Un día después, Mussolini y Petacci fueron fusilados por otros miembros de la
Brigada "Garibaldi" frente a la tapia de una villa de Giulino di Mezzegra.
Sus cadáveres fueron llevados a Milán, donde a la mañana siguiente fueron
profanados y expuestos colgados por los pies de la marquesina de una gasolinera de Piazzale Loreto.
Arriba, una vista de la localidad de Dongo, a orillas del lago de Como, donde Siro Rosi relataba que reconoció a Mussolini cuando huía de Italia. Debajo, la tapia de la villa de Giulino di Mezzegra donde Mussolini y su amante, Clareta Petacci, fueron fusilados el 28 de abril de 1945 junto con otros jerarcas de la República de Saló.
Acabada la guerra, Siro Rosi ocupó el cargo de secretario de la federación comunista de Grosseto, hasta que se exilió de nuevo, quizá temiendo la detención, ya que seguía en vigor la sentencia de muerte que se le había impuesto por su deserción en España. Por insólito que parezca, la condena fue ratificada en mayo de 1939 por el Tribunal Supremo Militar italiano y no le fue conmutada hasta el 2 de diciembre de 1948 por la pena de cinco años de prisión, que inmediatamente después le fue condonada.
Rosi se trasladó a Francia, y después a Polonia y
Checoslovaquia, donde vivió varios años. Cuando vuelve a Italia en los años
cincuenta, el pasado le sigue persiguiendo para ajustar cuentas. Entre abril y
julio de 1957, se celebra en Padua el juicio por el llamado “oro de Dongo”, el “tesoro”
de la República de Saló, con el que Mussolini y los demás jerarcas fascistas
iban a huir a Suiza en 1945. La instrucción del proceso, comenzada en 1946,
habla de 66 kilos de oro, 1.150 libras esterlinas de oro, 147.000 francos
suizos, 16 millones de francos franceses y 10.000 pesetas.

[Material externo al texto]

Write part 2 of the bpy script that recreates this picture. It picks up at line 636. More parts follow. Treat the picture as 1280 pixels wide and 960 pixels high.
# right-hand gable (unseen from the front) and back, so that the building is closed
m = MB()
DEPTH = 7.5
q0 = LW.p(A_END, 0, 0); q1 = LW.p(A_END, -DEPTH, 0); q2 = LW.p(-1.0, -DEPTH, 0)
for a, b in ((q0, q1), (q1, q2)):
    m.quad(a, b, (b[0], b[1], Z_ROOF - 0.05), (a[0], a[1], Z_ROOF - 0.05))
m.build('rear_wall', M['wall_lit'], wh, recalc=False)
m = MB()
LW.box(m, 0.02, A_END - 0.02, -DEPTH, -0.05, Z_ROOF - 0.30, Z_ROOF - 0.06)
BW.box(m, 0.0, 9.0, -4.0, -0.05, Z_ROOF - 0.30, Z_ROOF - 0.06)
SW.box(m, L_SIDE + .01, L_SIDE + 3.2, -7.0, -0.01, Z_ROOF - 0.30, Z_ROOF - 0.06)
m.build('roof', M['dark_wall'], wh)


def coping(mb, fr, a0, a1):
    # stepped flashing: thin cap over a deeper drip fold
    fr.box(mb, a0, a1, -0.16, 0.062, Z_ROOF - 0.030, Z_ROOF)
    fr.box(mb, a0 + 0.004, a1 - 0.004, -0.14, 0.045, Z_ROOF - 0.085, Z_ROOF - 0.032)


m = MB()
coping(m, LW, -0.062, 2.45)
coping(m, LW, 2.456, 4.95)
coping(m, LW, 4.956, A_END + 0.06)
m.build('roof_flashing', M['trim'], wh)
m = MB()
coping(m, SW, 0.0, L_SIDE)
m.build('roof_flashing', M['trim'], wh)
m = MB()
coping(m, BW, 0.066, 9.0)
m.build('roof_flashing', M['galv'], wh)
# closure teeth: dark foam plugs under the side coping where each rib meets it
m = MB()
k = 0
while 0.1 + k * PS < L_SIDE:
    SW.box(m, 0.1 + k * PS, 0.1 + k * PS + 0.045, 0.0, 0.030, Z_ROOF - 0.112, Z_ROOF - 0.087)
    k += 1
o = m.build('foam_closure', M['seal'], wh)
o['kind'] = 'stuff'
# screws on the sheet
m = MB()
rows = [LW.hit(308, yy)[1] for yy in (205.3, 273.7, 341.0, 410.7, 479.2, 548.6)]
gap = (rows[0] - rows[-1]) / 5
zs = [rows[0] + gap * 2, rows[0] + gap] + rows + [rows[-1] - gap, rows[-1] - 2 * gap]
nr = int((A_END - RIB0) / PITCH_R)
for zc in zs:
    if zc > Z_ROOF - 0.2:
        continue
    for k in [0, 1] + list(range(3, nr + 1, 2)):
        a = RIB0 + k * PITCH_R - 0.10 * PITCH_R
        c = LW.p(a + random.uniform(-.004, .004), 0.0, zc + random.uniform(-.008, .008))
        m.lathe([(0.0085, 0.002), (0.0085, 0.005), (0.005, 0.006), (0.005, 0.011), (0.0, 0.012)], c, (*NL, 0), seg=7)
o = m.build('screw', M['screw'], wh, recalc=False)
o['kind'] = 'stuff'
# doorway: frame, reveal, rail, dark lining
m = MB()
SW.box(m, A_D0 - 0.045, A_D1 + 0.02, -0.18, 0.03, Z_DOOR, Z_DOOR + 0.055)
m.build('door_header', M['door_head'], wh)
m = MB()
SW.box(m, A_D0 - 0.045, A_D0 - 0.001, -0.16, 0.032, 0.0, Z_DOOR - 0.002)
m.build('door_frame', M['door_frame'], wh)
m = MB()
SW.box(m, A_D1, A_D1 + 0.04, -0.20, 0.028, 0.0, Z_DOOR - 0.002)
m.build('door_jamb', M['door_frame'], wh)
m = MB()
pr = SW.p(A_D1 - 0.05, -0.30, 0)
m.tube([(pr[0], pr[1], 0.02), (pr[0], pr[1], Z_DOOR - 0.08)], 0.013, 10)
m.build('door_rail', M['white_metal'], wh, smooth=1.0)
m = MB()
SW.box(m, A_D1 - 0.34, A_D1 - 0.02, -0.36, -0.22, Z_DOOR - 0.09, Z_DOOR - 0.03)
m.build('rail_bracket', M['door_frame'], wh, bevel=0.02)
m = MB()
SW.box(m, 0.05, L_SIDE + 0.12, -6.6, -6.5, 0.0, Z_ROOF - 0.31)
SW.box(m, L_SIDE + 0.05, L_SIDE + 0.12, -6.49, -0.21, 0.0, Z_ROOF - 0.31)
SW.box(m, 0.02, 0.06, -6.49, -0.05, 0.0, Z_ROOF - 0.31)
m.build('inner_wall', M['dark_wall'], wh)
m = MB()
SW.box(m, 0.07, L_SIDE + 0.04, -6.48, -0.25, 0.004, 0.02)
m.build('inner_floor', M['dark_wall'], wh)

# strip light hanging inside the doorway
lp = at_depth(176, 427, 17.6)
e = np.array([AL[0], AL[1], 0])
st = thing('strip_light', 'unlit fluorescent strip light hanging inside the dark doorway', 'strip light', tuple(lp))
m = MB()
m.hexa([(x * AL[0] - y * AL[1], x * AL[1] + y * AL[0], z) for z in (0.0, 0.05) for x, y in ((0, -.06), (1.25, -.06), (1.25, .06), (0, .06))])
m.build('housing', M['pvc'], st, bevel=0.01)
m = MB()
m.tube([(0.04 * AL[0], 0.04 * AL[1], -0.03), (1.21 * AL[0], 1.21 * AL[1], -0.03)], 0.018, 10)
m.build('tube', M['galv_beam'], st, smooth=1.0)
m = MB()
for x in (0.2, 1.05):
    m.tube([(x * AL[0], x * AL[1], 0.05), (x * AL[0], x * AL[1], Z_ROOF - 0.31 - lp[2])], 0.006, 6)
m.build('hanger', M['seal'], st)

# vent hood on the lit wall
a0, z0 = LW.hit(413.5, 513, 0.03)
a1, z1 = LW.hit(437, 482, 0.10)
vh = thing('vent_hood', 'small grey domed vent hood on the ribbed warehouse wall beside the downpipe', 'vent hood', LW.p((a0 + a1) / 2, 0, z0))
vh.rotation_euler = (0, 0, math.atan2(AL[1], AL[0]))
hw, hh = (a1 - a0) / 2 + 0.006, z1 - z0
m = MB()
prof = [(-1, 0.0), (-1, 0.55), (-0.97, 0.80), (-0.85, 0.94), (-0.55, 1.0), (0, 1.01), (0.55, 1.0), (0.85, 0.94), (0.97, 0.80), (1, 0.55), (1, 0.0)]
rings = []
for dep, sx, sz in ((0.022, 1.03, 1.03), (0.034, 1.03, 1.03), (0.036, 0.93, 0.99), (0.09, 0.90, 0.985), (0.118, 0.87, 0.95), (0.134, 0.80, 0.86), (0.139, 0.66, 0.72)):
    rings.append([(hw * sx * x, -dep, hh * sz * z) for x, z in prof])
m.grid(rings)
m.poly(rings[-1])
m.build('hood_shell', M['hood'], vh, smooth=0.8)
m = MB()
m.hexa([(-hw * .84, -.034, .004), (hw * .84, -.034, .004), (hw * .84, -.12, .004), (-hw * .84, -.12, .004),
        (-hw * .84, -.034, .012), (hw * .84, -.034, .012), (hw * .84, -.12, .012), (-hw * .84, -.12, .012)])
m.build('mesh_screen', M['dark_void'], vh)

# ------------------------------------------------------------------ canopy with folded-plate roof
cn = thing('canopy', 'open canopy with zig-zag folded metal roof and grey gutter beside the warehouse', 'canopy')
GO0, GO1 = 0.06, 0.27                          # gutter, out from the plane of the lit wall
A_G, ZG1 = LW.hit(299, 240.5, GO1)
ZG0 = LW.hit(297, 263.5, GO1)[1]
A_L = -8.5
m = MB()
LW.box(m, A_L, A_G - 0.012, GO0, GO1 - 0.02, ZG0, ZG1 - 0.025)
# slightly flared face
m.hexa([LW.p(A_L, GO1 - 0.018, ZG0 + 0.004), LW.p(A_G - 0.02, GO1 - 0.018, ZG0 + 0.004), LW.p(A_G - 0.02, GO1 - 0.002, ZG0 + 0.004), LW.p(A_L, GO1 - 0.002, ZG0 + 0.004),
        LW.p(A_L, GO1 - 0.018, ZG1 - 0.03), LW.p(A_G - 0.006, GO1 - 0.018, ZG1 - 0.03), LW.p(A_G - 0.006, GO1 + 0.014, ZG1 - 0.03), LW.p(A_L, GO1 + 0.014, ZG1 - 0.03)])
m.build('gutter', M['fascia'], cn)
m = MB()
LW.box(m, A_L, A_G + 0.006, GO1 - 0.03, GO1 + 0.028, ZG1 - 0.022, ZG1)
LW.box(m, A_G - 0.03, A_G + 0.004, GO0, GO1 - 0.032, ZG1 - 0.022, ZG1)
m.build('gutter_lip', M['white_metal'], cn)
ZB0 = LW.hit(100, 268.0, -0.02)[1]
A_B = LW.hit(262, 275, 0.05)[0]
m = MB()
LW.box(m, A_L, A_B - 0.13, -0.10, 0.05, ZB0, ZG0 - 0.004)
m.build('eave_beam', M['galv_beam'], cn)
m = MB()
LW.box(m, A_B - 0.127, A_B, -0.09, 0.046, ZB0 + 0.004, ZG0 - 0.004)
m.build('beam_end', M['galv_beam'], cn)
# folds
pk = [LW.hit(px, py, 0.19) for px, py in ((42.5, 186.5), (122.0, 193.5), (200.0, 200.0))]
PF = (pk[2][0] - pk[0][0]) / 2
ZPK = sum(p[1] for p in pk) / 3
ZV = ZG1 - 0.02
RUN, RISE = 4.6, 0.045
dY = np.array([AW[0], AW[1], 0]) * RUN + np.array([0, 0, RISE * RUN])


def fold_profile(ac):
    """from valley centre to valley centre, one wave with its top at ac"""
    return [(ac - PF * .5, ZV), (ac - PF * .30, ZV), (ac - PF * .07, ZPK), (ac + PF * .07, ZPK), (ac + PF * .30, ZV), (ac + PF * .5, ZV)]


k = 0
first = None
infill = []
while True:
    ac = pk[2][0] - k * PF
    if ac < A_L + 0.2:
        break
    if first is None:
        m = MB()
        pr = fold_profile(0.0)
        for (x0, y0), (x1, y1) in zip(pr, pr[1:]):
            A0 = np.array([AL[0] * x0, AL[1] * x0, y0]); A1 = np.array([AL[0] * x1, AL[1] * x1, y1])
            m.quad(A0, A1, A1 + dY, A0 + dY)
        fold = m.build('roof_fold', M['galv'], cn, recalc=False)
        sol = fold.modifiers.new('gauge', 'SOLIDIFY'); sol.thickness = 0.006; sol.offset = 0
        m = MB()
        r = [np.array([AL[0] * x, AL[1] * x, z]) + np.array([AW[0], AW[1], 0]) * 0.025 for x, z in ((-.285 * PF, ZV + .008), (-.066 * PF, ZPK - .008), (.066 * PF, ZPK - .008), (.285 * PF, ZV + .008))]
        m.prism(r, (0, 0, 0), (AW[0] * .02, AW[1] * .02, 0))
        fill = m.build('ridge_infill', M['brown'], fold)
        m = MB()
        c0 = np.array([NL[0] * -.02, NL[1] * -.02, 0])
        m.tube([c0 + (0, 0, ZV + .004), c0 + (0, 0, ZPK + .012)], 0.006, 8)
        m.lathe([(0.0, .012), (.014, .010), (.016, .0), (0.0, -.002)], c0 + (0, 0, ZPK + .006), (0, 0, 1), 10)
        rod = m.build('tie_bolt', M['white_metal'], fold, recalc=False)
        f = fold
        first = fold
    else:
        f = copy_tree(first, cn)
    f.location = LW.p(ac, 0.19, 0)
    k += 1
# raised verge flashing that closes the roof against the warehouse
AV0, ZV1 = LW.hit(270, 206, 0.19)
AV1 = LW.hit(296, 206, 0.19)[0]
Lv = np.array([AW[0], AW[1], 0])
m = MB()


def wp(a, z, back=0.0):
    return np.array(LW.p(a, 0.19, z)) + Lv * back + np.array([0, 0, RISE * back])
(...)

A esto se suma el
dinero y las joyas que portaban los ministros de Saló y sus mujeres en su fuga
del país.
Hasta el 18 de diciembre de 1962 la Corte de Apelación de Roma no rehabilitó definitivamente a Siro Rosi por todos los cargos que se le habían seguido por su deserción en España. Su hija Liliana me dijo que su padre era amante de la buena mesa y gran fumador, y a la vez poco dado a hablar de sus experiencias en aquellos años turbulentos. «Mi padre -me recordaba Liliana- era muy esquivo y reservado a la hora de hablar de los acontecimientos del pasado. Había vivido cosas terribles y había visto morir a muchos amigos. No eran cosas agradables de recordar, aunque fueran historias muy singulares. Y quizá también era reservado porque, sin darse cuenta, absorbió la mentalidad de quien había pasado tantos años en la clandestinidad”.
Desertor del CTV italiano y brigadista internacional en España, capitán de la Resistencia en Francia y comandante partisano en Italia, Rosi volvió su amada Toscana natal una vez jubilado. Hasta su muerte en 1987, con setenta y dos años, supo encontrar en su afición a la pintura de los paisajes y marinas de su tierra el último refugio a todas las tempestades de la Historia a las que había apuntado de joven la proa de su vida.